Write out only the lines from the start of the entries up to and including the line with "SC.camera = cam"; please skip the pictures.

[Collected data entries]
------------------------------------------------
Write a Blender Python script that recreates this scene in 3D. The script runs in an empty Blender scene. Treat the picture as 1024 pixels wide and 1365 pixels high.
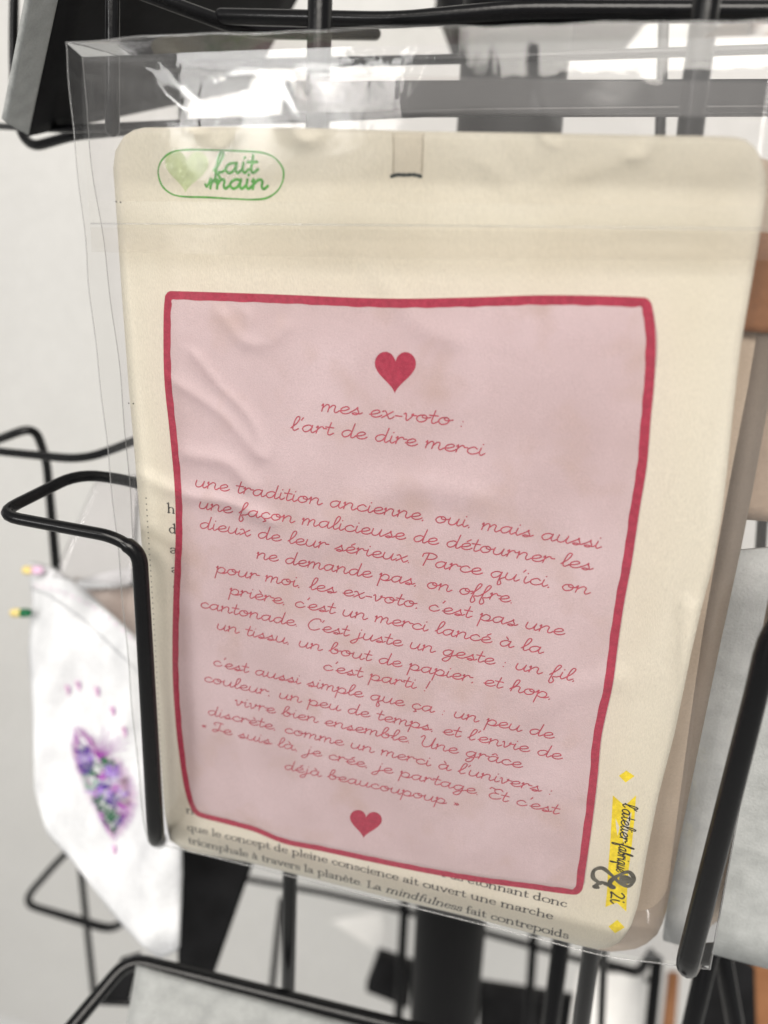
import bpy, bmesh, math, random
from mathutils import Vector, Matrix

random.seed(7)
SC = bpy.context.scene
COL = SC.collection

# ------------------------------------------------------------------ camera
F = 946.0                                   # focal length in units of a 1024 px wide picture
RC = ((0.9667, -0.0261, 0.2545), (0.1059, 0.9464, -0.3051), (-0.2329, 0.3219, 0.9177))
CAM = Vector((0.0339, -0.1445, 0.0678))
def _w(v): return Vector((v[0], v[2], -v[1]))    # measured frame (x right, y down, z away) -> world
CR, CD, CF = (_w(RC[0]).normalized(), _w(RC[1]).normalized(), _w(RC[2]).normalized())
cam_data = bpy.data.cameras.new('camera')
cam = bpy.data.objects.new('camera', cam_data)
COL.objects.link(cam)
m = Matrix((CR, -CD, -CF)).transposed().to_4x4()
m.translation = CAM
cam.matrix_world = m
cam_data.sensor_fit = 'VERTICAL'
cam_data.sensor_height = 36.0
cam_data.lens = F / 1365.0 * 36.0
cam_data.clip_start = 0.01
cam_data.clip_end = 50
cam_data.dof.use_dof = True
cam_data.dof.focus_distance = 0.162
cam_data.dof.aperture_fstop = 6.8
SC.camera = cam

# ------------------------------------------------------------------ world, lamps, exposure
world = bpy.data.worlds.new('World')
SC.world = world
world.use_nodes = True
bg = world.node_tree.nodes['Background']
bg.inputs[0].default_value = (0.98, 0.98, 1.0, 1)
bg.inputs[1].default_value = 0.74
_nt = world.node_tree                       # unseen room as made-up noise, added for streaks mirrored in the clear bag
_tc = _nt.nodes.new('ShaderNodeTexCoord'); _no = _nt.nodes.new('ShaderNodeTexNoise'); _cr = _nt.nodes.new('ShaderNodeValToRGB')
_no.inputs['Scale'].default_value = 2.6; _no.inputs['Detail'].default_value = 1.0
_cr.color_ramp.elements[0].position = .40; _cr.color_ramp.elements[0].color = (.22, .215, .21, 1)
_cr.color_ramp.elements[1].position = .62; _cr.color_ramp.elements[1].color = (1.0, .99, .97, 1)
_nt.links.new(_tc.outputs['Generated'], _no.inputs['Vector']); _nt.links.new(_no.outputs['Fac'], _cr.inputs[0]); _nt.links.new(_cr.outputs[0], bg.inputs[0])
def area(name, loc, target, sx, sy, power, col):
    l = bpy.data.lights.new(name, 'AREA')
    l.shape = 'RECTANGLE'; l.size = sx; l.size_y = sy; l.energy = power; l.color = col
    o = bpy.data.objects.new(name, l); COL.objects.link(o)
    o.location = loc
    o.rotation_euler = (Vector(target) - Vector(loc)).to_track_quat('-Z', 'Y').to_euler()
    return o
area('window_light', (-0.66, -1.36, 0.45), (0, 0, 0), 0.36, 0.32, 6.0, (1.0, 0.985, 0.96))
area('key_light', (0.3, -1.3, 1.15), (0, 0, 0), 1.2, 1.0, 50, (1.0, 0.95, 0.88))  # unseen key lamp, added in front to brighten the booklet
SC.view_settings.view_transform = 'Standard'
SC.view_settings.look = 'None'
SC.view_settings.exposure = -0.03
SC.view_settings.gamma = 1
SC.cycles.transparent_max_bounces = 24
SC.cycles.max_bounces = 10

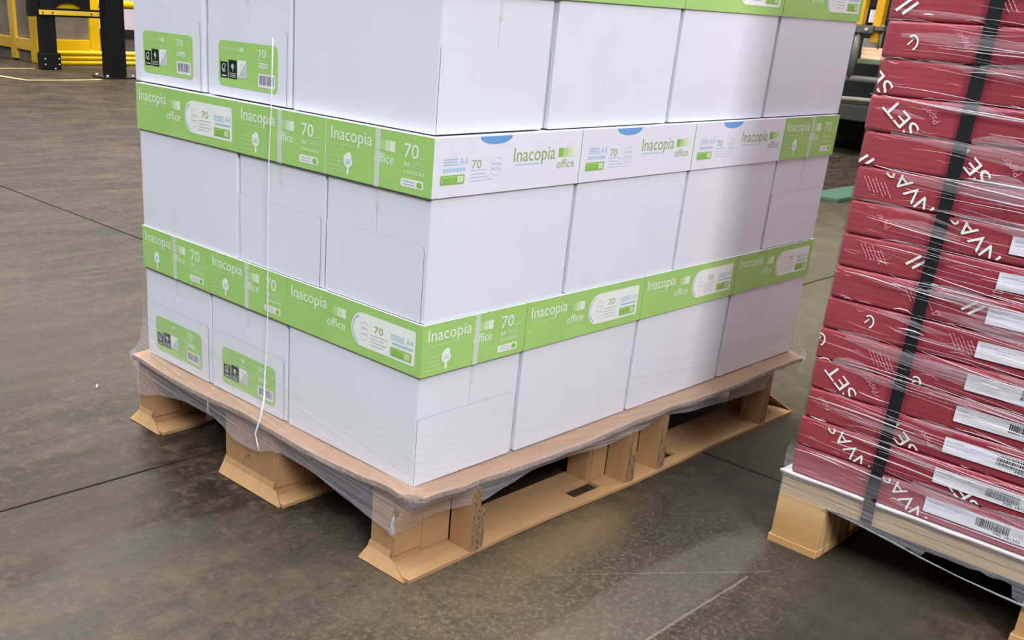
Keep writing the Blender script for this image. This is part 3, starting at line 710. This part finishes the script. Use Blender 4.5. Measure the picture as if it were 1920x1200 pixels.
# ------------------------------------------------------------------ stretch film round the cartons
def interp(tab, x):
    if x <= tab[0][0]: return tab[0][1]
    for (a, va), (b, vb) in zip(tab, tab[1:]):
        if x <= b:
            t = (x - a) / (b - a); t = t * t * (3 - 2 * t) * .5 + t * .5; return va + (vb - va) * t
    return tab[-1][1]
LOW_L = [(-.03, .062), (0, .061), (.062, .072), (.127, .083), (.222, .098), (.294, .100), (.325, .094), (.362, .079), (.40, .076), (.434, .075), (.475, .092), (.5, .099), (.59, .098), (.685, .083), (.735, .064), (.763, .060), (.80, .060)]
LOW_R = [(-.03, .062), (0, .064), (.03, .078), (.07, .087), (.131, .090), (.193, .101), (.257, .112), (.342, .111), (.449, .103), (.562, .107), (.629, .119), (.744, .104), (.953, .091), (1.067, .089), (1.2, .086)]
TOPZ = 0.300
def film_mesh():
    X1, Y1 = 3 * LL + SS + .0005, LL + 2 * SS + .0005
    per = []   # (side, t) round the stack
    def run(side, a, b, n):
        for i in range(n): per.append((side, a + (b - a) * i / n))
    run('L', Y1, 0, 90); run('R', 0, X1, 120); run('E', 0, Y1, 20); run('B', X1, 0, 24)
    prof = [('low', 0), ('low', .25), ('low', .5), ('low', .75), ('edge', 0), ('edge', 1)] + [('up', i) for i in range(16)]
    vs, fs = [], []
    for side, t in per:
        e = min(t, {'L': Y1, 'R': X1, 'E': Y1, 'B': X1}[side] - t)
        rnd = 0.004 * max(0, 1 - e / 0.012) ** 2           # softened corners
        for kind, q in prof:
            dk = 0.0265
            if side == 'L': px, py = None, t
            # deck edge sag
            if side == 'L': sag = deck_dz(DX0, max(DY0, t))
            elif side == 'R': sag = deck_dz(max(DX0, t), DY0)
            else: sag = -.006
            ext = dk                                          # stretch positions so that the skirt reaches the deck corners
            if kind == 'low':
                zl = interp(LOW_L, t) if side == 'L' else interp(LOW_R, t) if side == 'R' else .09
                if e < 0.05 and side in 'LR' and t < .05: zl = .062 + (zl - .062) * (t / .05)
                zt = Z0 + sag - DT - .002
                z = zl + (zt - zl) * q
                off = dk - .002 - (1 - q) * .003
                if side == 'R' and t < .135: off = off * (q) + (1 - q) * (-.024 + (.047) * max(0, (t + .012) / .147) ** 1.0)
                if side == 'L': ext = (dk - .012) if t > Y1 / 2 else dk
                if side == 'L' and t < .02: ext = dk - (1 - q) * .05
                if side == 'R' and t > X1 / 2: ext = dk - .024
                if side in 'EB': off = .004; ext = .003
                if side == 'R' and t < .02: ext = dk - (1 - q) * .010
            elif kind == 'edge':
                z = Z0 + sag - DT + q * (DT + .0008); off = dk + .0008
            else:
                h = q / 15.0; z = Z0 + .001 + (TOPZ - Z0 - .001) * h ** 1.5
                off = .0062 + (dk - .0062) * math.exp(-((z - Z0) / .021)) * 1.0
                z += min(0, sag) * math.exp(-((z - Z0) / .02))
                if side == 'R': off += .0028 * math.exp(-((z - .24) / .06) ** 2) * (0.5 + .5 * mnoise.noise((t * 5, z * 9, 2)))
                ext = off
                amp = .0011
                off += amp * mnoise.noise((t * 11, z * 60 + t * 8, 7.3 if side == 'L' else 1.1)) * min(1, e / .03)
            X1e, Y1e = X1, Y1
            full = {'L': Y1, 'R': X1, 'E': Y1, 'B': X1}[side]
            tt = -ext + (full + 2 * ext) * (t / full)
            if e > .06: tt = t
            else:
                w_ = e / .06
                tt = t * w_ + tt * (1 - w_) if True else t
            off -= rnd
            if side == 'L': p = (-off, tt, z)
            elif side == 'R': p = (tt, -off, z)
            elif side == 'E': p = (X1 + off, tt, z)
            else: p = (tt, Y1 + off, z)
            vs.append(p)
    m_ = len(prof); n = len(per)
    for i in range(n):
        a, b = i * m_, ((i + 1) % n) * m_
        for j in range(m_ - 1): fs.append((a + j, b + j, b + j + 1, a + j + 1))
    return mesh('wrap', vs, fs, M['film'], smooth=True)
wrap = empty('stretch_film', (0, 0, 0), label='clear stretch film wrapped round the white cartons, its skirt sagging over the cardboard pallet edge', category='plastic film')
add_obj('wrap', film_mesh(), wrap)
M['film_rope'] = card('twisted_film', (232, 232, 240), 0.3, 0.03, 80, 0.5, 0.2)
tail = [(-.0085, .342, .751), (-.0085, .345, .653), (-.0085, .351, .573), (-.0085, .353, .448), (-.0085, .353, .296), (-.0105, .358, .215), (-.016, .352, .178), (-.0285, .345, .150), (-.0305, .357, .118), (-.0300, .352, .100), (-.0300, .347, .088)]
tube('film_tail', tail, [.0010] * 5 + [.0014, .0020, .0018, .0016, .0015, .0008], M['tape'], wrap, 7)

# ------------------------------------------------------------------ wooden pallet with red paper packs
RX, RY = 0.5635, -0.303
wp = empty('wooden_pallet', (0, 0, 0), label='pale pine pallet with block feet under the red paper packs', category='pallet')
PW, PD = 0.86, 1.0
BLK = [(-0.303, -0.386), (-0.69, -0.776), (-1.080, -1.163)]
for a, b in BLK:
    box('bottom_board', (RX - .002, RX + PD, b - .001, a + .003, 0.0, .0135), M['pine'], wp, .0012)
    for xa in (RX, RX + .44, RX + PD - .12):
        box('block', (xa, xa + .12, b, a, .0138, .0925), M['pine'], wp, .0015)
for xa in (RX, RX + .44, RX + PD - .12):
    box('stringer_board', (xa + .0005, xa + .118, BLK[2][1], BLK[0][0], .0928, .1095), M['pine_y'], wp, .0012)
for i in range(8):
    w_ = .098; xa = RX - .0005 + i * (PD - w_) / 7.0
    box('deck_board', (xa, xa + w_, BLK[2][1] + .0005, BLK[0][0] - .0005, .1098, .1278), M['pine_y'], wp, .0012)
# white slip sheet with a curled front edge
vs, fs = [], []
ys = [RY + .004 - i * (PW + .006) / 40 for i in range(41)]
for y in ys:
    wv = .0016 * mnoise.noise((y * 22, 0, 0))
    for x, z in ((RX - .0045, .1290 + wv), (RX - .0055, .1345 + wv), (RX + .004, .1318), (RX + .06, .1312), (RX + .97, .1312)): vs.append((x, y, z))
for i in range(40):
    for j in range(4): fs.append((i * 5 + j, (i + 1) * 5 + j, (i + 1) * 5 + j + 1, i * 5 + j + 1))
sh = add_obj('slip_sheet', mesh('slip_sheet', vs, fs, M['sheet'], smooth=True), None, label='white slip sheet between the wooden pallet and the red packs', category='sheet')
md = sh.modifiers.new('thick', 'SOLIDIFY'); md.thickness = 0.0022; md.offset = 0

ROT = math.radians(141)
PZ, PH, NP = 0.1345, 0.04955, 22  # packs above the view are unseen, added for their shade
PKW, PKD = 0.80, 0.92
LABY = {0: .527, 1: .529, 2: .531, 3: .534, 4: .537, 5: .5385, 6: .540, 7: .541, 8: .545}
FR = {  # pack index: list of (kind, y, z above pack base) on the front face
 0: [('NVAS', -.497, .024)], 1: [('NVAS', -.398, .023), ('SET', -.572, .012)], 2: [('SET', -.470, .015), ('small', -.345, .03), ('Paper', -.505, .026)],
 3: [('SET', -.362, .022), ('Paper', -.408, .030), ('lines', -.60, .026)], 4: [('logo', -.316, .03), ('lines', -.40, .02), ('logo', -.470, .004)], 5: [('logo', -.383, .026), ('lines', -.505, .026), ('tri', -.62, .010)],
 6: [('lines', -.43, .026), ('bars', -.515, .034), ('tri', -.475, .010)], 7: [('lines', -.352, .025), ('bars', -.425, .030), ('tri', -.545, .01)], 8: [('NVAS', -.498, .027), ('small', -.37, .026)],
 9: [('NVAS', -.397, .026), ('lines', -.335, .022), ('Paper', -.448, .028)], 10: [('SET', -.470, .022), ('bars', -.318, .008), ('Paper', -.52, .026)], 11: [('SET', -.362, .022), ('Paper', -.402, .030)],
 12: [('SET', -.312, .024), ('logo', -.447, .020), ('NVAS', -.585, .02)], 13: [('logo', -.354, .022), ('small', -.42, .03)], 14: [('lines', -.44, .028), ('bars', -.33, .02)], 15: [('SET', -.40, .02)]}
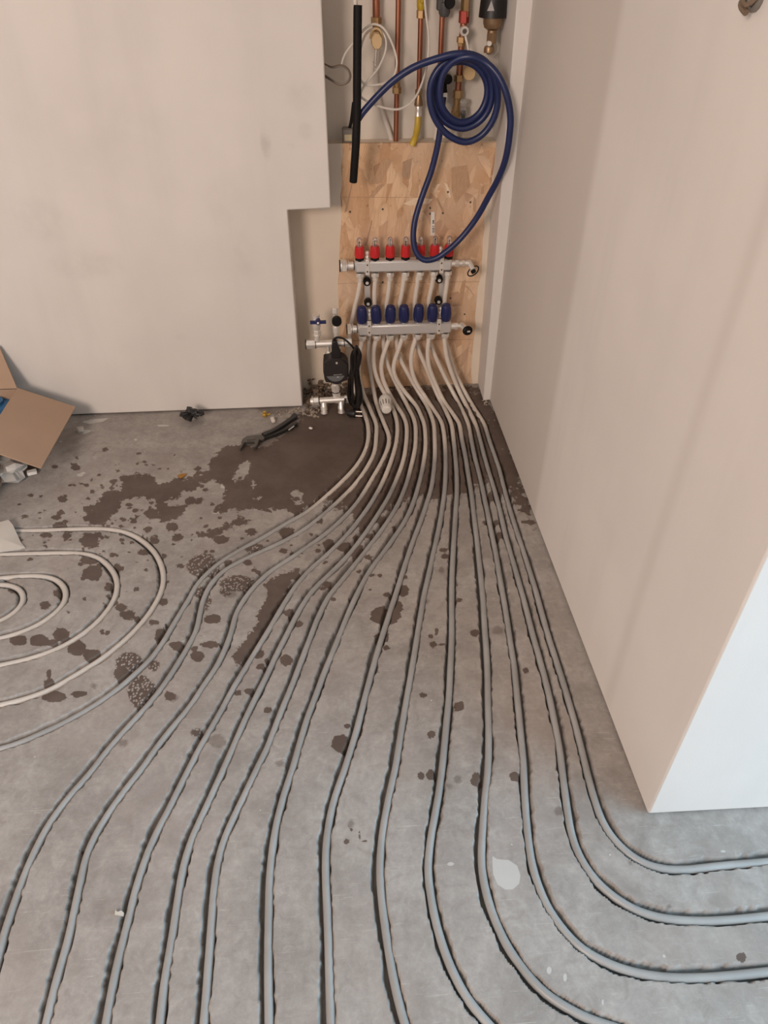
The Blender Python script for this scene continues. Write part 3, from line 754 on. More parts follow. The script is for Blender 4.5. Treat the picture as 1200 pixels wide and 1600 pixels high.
------------------------------------------------
* _Exercise output_
Write a Blender Python script that recreates this scene in 3D. The script runs in an empty Blender scene. Treat the picture as 1024 pixels wide and 1365 pixels high.
import bpy, bmesh, math, random
from mathutils import Vector, Matrix

random.seed(7)
SC = bpy.context.scene
COL = SC.collection

# ------------------------------------------------------------------ camera
F = 946.0                                   # focal length in units of a 1024 px wide picture
RC = ((0.9667, -0.0261, 0.2545), (0.1059, 0.9464, -0.3051), (-0.2329, 0.3219, 0.9177))
CAM = Vector((0.0339, -0.1445, 0.0678))
def _w(v): return Vector((v[0], v[2], -v[1]))    # measured frame (x right, y down, z away) -> world
CR, CD, CF = (_w(RC[0]).normalized(), _w(RC[1]).normalized(), _w(RC[2]).normalized())
cam_data = bpy.data.cameras.new('camera')
cam = bpy.data.objects.new('camera', cam_data)
COL.objects.link(cam)
m = Matrix((CR, -CD, -CF)).transposed().to_4x4()
m.translation = CAM
cam.matrix_world = m
cam_data.sensor_fit = 'VERTICAL'
cam_data.sensor_height = 36.0
cam_data.lens = F / 1365.0 * 36.0
cam_data.clip_start = 0.01
cam_data.clip_end = 50
cam_data.dof.use_dof = True
cam_data.dof.focus_distance = 0.162
cam_data.dof.aperture_fstop = 6.8
SC.camera = cam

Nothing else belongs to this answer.